Obra de Cecília Meirells

Os demais poemas apresentam variação tanto nos temas como nas formas. Aparecem versos livres, metrificados e também rimados. A poetisa procura, inclusive, se aproximar da cultura popular, como faziam os Modernistas de 22, visto que há poemas intitulados Rimance, Quadras, Feitiçaria, Cantiga, Canção, Cantiguinha etc.

Os temas são ecléticos e por vezes bem simples, elevados pela reflexão quase silenciosa da autora, como: Grilo, Praia, Horóscopo, Realejo entre outros. Também aparecem na obra, poemas sobre a incompreensão humana e sobre o tema clássico da tradição literária: a brevidade da vida.

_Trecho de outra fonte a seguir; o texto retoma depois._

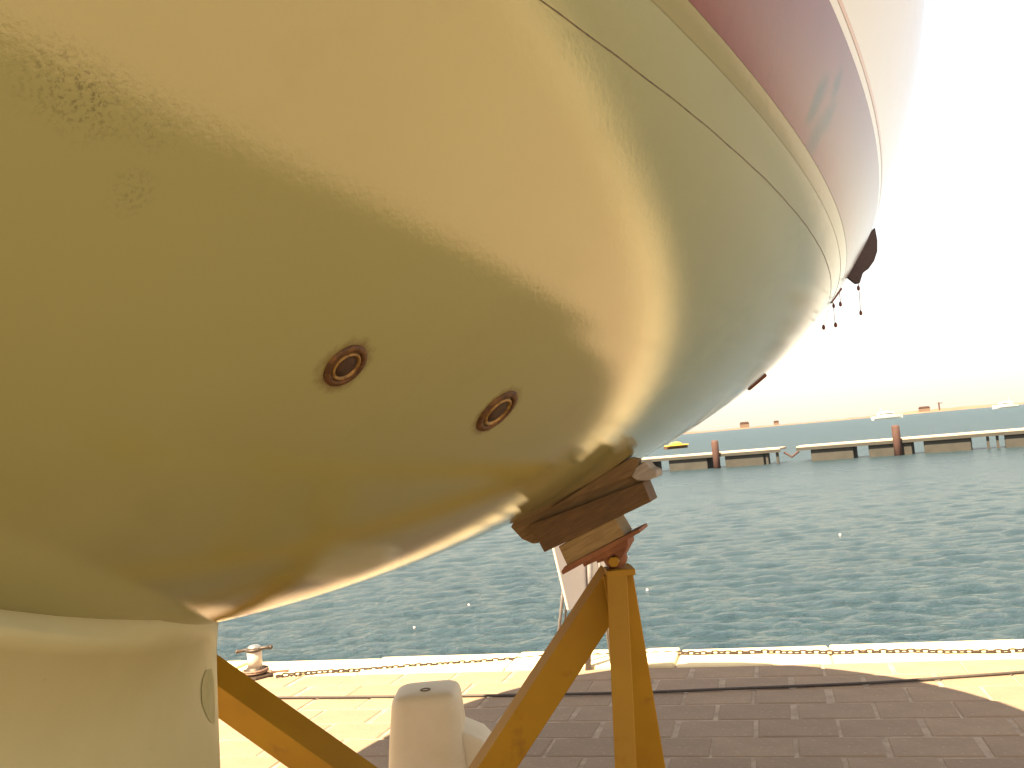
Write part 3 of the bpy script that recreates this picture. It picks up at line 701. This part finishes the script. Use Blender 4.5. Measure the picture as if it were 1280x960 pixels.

Talvez isso tenha a ver com própria autora, visto que conviveu com perdas desde cedo. Seu pai morreu antes de seu nascimento e sua mãe quando ela tinha apenas três anos.

 

Mar, música e cores

É também muito clara, a intenção da poetisa em tratar de música, luzes e cores, por meio da natureza, aguçando a visão e a audição do leitor para aquilo que o eu-lírico vê e ouve. O mar é seu tema predileto, por onde se viaja quase que o tempo todo. E a música está em praticamente todos os poemas, tanto em cantos, como em sons da natureza, como na própria sonoridade da sua poesia.

Os dois livros seguintes da autora: "Vaga Música" e "Mar Absoluto" e outros poemas parecem não só ampliar, mas também detalhar o trabalho de "Viagem".

Uma estrofe de Motivo, segundo poema do livro "Viagem", resume um pouco o que há na obra: "Eu canto porque o instante existe/e a minha vida está completa./Não sou alegre nem sou triste:/sou poeta."